> YOUR OBJECTIVE: Give back exactly the lines from the beginning of the listing below to the line holding "sc.view_settings.exposure = 0.08", both ends included; the pictures stay out.

> DATASET CONTENT:
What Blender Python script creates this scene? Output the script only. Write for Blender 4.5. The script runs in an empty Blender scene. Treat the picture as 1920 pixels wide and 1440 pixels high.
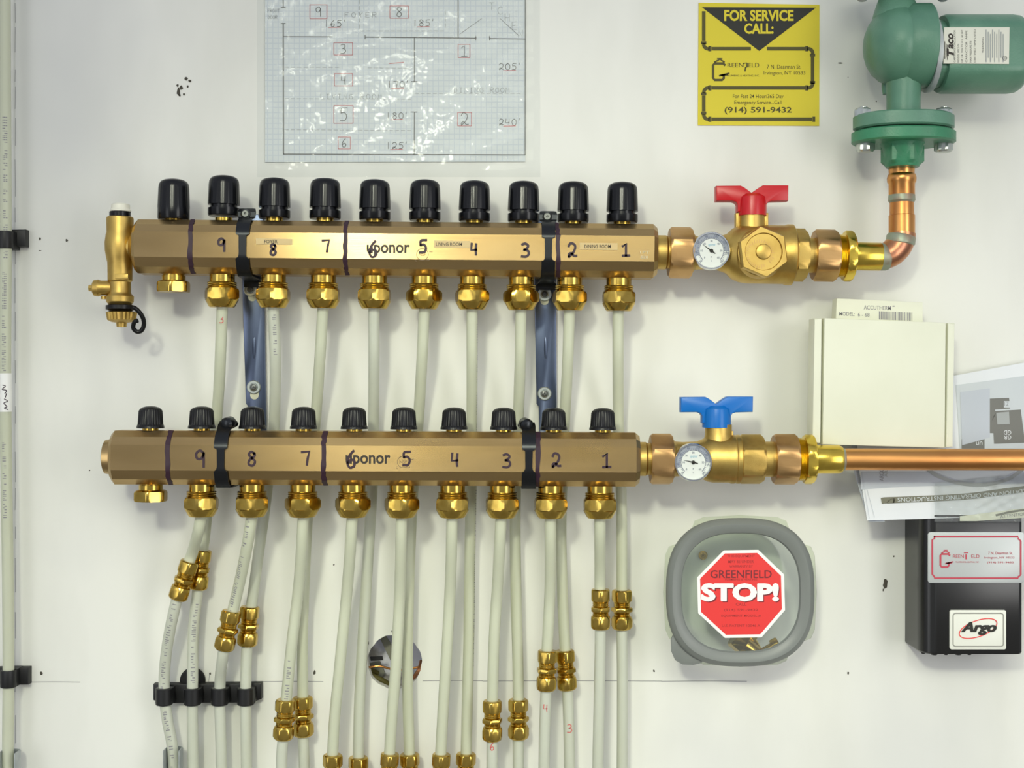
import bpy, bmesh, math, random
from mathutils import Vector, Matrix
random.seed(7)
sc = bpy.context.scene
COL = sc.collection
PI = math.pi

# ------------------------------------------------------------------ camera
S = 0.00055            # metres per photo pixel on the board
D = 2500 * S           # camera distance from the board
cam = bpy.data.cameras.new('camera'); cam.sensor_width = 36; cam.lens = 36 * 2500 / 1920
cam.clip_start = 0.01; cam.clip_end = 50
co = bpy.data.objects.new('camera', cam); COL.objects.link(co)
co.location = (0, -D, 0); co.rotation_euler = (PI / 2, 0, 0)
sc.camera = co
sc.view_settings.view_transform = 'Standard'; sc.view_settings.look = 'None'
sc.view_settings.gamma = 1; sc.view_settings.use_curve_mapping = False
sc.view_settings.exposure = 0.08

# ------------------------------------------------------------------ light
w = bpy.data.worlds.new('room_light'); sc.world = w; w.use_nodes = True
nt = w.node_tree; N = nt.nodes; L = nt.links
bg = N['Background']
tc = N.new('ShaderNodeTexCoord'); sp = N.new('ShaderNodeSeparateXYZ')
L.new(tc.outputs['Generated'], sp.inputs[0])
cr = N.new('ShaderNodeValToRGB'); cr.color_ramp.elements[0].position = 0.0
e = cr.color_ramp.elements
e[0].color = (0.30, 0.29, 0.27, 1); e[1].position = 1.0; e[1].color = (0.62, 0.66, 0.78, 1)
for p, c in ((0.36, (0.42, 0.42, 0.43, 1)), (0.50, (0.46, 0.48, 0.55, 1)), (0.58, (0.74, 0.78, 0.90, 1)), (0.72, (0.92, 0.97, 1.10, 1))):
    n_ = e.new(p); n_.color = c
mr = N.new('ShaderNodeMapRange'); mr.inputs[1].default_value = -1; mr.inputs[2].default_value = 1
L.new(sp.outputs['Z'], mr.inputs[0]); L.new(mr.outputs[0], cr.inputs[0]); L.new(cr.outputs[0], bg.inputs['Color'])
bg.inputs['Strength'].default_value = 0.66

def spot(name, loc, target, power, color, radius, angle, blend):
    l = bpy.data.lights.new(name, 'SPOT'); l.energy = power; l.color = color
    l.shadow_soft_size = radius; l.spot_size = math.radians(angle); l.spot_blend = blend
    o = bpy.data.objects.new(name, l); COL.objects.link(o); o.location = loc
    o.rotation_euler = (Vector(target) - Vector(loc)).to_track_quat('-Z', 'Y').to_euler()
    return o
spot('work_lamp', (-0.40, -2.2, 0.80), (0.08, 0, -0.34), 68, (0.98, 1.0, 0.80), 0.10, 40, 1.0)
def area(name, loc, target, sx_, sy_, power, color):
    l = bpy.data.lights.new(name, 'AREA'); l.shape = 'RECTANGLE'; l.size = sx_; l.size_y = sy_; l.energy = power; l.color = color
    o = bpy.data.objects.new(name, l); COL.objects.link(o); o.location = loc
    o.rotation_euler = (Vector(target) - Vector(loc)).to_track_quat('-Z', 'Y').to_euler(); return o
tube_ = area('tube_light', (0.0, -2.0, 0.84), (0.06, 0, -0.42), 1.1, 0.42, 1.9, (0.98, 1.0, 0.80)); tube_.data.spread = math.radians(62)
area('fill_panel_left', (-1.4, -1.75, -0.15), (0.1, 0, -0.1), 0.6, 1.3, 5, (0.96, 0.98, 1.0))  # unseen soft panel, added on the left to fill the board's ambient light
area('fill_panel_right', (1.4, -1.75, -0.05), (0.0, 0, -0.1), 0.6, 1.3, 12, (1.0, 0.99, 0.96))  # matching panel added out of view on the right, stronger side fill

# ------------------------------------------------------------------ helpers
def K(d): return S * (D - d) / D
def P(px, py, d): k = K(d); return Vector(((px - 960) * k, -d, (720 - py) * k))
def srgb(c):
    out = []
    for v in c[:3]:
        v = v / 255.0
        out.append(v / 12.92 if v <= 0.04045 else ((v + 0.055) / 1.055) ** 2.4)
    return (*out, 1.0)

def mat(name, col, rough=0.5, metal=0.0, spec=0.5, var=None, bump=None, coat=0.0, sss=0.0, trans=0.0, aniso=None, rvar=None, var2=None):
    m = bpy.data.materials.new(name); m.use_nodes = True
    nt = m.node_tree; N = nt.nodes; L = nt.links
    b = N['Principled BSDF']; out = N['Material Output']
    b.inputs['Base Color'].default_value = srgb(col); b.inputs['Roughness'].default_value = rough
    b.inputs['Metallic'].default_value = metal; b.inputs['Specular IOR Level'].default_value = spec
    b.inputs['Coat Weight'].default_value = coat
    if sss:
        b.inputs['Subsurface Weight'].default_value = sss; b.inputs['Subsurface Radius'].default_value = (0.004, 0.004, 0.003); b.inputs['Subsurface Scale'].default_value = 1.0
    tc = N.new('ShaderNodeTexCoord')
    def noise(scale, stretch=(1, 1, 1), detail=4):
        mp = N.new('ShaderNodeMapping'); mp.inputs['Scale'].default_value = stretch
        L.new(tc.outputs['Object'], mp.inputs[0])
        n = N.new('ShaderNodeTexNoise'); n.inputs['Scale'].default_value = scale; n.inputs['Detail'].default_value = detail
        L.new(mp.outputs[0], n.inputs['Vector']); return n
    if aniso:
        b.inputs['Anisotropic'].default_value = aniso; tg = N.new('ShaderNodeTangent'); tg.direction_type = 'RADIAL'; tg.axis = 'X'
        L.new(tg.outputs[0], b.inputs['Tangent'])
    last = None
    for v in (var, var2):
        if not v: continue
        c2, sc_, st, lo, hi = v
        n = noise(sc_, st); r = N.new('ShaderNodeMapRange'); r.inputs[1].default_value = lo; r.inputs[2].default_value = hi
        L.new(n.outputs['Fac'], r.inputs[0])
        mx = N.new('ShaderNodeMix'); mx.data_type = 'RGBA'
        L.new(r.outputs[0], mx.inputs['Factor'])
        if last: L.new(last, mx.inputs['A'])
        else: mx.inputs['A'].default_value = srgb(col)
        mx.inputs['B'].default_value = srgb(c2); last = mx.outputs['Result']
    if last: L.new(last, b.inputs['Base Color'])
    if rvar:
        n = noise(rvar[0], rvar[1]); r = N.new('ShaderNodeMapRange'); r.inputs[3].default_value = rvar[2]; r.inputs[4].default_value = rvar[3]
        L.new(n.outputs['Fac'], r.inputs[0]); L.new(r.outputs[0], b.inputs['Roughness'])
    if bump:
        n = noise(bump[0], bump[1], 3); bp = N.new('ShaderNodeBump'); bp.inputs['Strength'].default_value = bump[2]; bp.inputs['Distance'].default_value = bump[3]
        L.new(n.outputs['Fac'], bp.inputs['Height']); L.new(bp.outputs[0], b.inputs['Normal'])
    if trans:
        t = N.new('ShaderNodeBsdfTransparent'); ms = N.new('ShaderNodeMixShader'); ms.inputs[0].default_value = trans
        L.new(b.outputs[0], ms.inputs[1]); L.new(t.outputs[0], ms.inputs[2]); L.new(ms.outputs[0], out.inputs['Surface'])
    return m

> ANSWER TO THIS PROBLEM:
What Blender Python script creates this scene? Output the script only. Write for Blender 4.5. The script runs in an empty Blender scene. Treat the picture as 1920 pixels wide and 1440 pixels high.
import bpy, bmesh, math, random
from mathutils import Vector, Matrix
random.seed(7)
sc = bpy.context.scene
COL = sc.collection
PI = math.pi

# ------------------------------------------------------------------ camera
S = 0.00055            # metres per photo pixel on the board
D = 2500 * S           # camera distance from the board
cam = bpy.data.cameras.new('camera'); cam.sensor_width = 36; cam.lens = 36 * 2500 / 1920
cam.clip_start = 0.01; cam.clip_end = 50
co = bpy.data.objects.new('camera', cam); COL.objects.link(co)
co.location = (0, -D, 0); co.rotation_euler = (PI / 2, 0, 0)
sc.camera = co
sc.view_settings.view_transform = 'Standard'; sc.view_settings.look = 'None'
sc.view_settings.gamma = 1; sc.view_settings.use_curve_mapping = False
sc.view_settings.exposure = 0.08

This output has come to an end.